### WORK TO COMPLETE
Write out the entire listing below exactly, with the pictures left out.

━━━━━ RECORDED INFORMATION

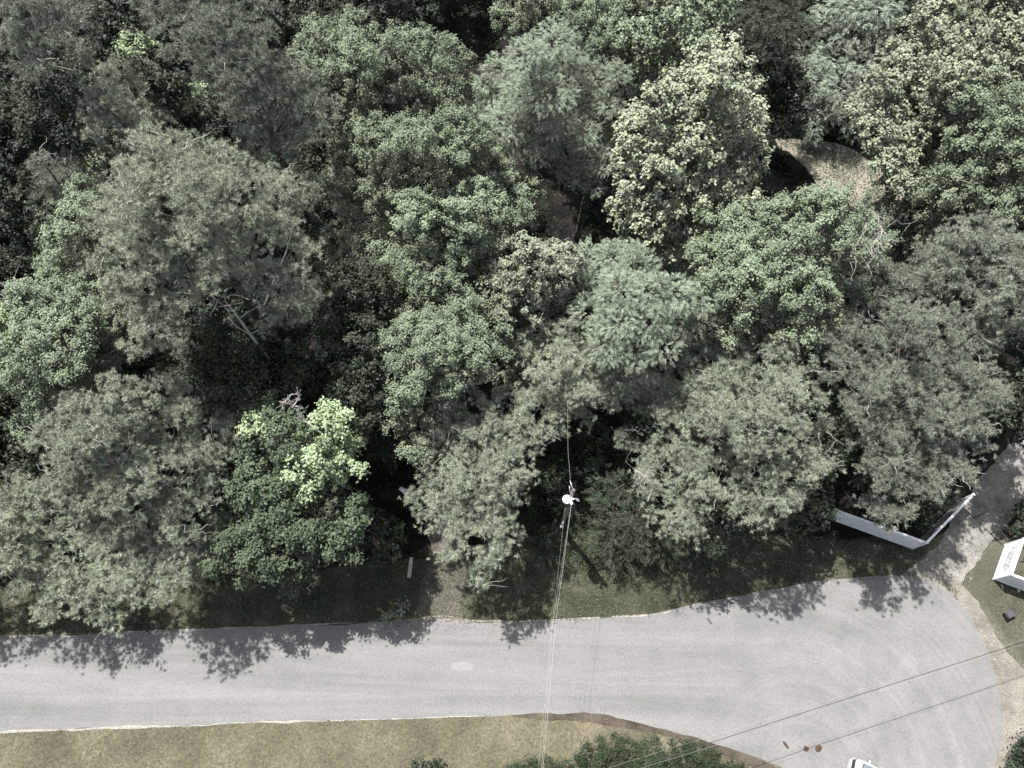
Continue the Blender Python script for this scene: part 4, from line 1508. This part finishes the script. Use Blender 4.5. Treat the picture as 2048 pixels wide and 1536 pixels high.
screen(.52, 1.105, 1.20, 1.705, .76, .68, .012, 'windscreen_seal', RUBBER, .07, .012)
screen(.52, 1.105, 1.20, 1.705, .76, .68, .026, 'windscreen', GLASS, 0, .006)
screen(4.69, 1.27, 4.50, 1.70, .68, .62, -.03, 'rear_window', GLASS, 0, -.02)
for sg in (1, -1):
    for xa, xb, xc, xd in ((.84, 2.35, 1.36, 2.30), (2.43, 3.45, 2.40, 3.42), (3.53, 4.5, 3.50, 4.36)):
        m = MB()
        y0, y1 = .925 * sg, .80 * sg
        lo = [vp(xa, y0, 1.14), vp(xb, y0, 1.14), vp(xd, y1, 1.66), vp(xc, y1, 1.66)]
        inn = [p_ - sd * sg * .05 for p_ in lo]
        m.hexa(lo + inn)
        m.obj('side_window', GLASS, van)
    m = MB()
    m.tube([vp(.9, .93 * sg, 1.12), vp(4.55, .93 * sg, 1.12)], .012, 5)
    m.obj('trim_strip', CHROME, van)
    m = MB()
    m.box(vp(.80, .99 * sg, 1.14), fx_ * .04, sd * .07, up * .06)
    m.obj('wing_mirror', CARW, van, .02)
    m = MB()
    m.box(vp(.26, .66 * sg, .80), fx_ * .06, sd * .17, up * .075)
    m.obj('headlight', LAMP, van, .015)
    for xw in (.95, 3.85):
        m = MB()
        c_ = vp(xw, .84 * sg, .335)
        m.tube([c_ - sd * .105, c_ - sd * .09, c_ + sd * .09, c_ + sd * .105], [.30, .335, .335, .30], 24)
        w_ = m.obj('wheel', RUBBER, van)
        m = MB()
        m.tube([c_ + sd * sg * .1055, c_ + sd * sg * .118], [.20, .17], 16)
        m.obj('rim', GALV, w_)
m = MB()
pts_ = [vp(.10, -.90, .55), vp(-.04, -.70, .55), vp(-.09, 0, .55), vp(-.04, .70, .55), vp(.10, .90, .55)]
for a__, b__ in zip(pts_, pts_[1:]):
    m.hexa([a__ - up * .14, b__ - up * .14, b__ - up * .14 - fx_ * .13, a__ - up * .14 - fx_ * .13,
            a__ + up * .13, b__ + up * .13, b__ + up * .10 - fx_ * .10, a__ + up * .10 - fx_ * .10])
m.obj('bumper', CARW, van)
m = MB()
m.box(vp(.14, 0, .62), fx_ * .10, sd * .84, up * .05)
m.obj('grille', BLACK, van)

━━━━━━━━━━

### FINISHED ANSWER
Continue the Blender Python script for this scene: part 4, from line 1508. This part finishes the script. Use Blender 4.5. Treat the picture as 2048 pixels wide and 1536 pixels high.
screen(.52, 1.105, 1.20, 1.705, .76, .68, .012, 'windscreen_seal', RUBBER, .07, .012)
screen(.52, 1.105, 1.20, 1.705, .76, .68, .026, 'windscreen', GLASS, 0, .006)
screen(4.69, 1.27, 4.50, 1.70, .68, .62, -.03, 'rear_window', GLASS, 0, -.02)
for sg in (1, -1):
    for xa, xb, xc, xd in ((.84, 2.35, 1.36, 2.30), (2.43, 3.45, 2.40, 3.42), (3.53, 4.5, 3.50, 4.36)):
        m = MB()
        y0, y1 = .925 * sg, .80 * sg
        lo = [vp(xa, y0, 1.14), vp(xb, y0, 1.14), vp(xd, y1, 1.66), vp(xc, y1, 1.66)]
        inn = [p_ - sd * sg * .05 for p_ in lo]
        m.hexa(lo + inn)
        m.obj('side_window', GLASS, van)
    m = MB()
    m.tube([vp(.9, .93 * sg, 1.12), vp(4.55, .93 * sg, 1.12)], .012, 5)
    m.obj('trim_strip', CHROME, van)
    m = MB()
    m.box(vp(.80, .99 * sg, 1.14), fx_ * .04, sd * .07, up * .06)
    m.obj('wing_mirror', CARW, van, .02)
    m = MB()
    m.box(vp(.26, .66 * sg, .80), fx_ * .06, sd * .17, up * .075)
    m.obj('headlight', LAMP, van, .015)
    for xw in (.95, 3.85):
        m = MB()
        c_ = vp(xw, .84 * sg, .335)
        m.tube([c_ - sd * .105, c_ - sd * .09, c_ + sd * .09, c_ + sd * .105], [.30, .335, .335, .30], 24)
        w_ = m.obj('wheel', RUBBER, van)
        m = MB()
        m.tube([c_ + sd * sg * .1055, c_ + sd * sg * .118], [.20, .17], 16)
        m.obj('rim', GALV, w_)
m = MB()
pts_ = [vp(.10, -.90, .55), vp(-.04, -.70, .55), vp(-.09, 0, .55), vp(-.04, .70, .55), vp(.10, .90, .55)]
for a__, b__ in zip(pts_, pts_[1:]):
    m.hexa([a__ - up * .14, b__ - up * .14, b__ - up * .14 - fx_ * .13, a__ - up * .14 - fx_ * .13,
            a__ + up * .13, b__ + up * .13, b__ + up * .10 - fx_ * .10, a__ + up * .10 - fx_ * .10])
m.obj('bumper', CARW, van)
m = MB()
m.box(vp(.14, 0, .62), fx_ * .10, sd * .84, up * .05)
m.obj('grille', BLACK, van)